A SOLID CATALYST METHOD FOR BIODIESEL PRODUCTION

Open Access
Author:
Kannan, Dheeban Chakrvarthi
Graduate Program:
Chemical Engineering
Degree:
Doctor of Philosophy
Document Type:
Dissertation
Date of Defense:
June 19, 2009
Committee Members:
  • Jack Vincent Matson, Dissertation Advisor
  • Jack Vincent Matson, Committee Member
  • Themis Matsoukas, Committee Chair
  • Joseph Manuel Perez Sr., Committee Member
  • Wallis A Lloyd, Committee Member
  • Brian Dempsey, Committee Member
  • Thomas P Hettmansperger, Committee Member
Keywords:
  • biodiesel
  • solid catalyst
  • heterogeneous catalyst
  • MnO
  • transesterification
  • alcoholysis
Abstract:
Biodiesel has considerable production potential as a renewable source of energy. The conventional processes use soluble alkali catalysts that contaminate the biodiesel and glycerol products, and present separation problems. An efficient and clean process is crucial for large scale commercial production. Solid catalysts have the potential to eliminate these problems. A method has been developed to produce biodiesel using a solid catalyst. The reaction is carried out at high temperature and pressure conditions (260 °C, 70 atm). The high temperature is not a problem since the solid catalyst is part of a continuous process in which heat energy can be recovered. The reaction time is short (15 minutes) compared to that of the conventional processes (~ 100 minutes).
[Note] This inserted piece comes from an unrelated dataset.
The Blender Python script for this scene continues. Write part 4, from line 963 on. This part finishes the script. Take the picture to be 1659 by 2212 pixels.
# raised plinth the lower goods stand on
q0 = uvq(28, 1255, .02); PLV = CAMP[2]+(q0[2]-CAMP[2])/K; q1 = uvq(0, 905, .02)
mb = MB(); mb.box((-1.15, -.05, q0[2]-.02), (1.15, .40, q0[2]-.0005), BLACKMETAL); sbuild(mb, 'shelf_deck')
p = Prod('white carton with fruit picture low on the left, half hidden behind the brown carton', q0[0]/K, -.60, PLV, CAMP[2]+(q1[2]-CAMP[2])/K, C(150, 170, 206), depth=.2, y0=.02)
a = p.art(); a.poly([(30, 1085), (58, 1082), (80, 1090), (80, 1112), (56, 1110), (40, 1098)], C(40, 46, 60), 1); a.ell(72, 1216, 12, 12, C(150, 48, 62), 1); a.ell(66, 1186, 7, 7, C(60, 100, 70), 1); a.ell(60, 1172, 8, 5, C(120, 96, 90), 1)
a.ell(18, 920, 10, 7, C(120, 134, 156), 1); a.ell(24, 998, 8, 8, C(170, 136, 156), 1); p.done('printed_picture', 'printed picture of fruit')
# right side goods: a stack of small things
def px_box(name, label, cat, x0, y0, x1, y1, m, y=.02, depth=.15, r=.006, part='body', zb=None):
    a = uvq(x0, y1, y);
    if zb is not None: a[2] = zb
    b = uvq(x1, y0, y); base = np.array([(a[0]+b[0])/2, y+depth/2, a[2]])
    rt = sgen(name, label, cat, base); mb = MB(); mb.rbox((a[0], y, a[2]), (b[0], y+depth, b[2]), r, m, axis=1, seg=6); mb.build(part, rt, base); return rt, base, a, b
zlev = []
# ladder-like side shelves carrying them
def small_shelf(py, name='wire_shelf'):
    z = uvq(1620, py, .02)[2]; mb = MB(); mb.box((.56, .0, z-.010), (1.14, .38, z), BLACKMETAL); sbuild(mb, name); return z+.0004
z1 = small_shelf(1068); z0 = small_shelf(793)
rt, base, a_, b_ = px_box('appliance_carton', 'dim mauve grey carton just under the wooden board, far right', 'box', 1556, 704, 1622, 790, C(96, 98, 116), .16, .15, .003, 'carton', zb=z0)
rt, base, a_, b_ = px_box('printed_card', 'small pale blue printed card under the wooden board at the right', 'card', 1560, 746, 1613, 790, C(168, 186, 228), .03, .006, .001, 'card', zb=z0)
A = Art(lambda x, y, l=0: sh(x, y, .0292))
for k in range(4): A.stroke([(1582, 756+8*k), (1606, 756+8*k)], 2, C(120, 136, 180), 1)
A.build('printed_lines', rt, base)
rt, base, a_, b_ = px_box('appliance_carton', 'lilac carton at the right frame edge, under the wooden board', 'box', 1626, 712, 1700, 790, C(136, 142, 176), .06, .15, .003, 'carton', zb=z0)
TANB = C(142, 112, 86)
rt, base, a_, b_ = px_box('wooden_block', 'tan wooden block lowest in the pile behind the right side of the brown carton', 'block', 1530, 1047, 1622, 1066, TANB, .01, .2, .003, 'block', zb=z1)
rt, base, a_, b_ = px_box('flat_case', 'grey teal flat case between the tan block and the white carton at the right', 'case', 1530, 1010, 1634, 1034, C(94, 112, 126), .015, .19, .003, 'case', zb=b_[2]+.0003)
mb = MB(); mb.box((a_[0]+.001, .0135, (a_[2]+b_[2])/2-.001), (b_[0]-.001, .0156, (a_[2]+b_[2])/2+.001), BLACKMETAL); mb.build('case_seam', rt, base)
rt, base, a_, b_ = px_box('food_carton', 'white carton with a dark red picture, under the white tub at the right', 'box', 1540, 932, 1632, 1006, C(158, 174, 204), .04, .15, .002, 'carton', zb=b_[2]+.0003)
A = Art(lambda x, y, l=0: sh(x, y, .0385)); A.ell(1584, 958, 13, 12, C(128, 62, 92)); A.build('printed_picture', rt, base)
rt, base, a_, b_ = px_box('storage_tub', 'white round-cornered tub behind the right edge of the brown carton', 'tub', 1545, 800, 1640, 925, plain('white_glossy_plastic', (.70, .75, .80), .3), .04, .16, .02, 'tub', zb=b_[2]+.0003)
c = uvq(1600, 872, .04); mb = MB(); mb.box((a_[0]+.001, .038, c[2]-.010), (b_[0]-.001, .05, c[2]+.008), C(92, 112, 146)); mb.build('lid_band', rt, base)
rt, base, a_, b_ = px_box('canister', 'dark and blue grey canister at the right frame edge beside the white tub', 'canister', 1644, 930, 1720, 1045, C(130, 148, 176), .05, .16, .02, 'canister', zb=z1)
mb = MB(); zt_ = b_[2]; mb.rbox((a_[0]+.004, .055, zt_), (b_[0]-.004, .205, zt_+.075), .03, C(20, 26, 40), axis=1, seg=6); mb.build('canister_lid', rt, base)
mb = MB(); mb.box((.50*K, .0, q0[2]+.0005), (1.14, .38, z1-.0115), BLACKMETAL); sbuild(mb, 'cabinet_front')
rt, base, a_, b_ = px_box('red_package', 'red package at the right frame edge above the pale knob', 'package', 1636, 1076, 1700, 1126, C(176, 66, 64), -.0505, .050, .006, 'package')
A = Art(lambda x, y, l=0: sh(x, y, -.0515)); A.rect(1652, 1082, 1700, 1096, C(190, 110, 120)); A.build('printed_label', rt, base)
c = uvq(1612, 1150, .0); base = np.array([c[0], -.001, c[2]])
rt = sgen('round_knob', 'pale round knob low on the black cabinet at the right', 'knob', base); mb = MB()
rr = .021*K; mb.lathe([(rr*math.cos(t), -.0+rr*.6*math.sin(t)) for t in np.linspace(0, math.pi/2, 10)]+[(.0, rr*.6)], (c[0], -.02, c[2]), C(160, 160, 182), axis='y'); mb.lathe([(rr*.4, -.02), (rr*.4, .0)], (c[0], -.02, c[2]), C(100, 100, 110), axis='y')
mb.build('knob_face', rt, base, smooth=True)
Promising catalysts were identified from batch tests; and MnO was found to be the most effective catalyst from the lab-scale packed-bed reactor tests. The reaction conditions allow for this mild solid base which can have a long life. The conventional process conditions (60~70 °C, 70 atm) need specially prepared strong bases that lose their activity quickly. The kinetics of the MnO-catalyzed reaction has been studied. External mass transfer limited effects have been identified. MnO was not the strongest of the bases tested, but it was the most effective. The reasons have been evaluated. MnO has a long catalyst life (more than 500 hours). Also, the amphoteric nature of MnO aids in the conversion of free fatty acids. This means used vegetable oil can be converted to biodiesel efficiently. MnO can sustain high water content in the feedstock without diminishing efficiency. The method has been found to be favourable in terms of low pressure drop. Lastly, the MnO solid catalyst process has been compared with other processes and was found to be favourable in terms of reaction rate, catalyst life, pressure, temperature, side reactions and maintenance.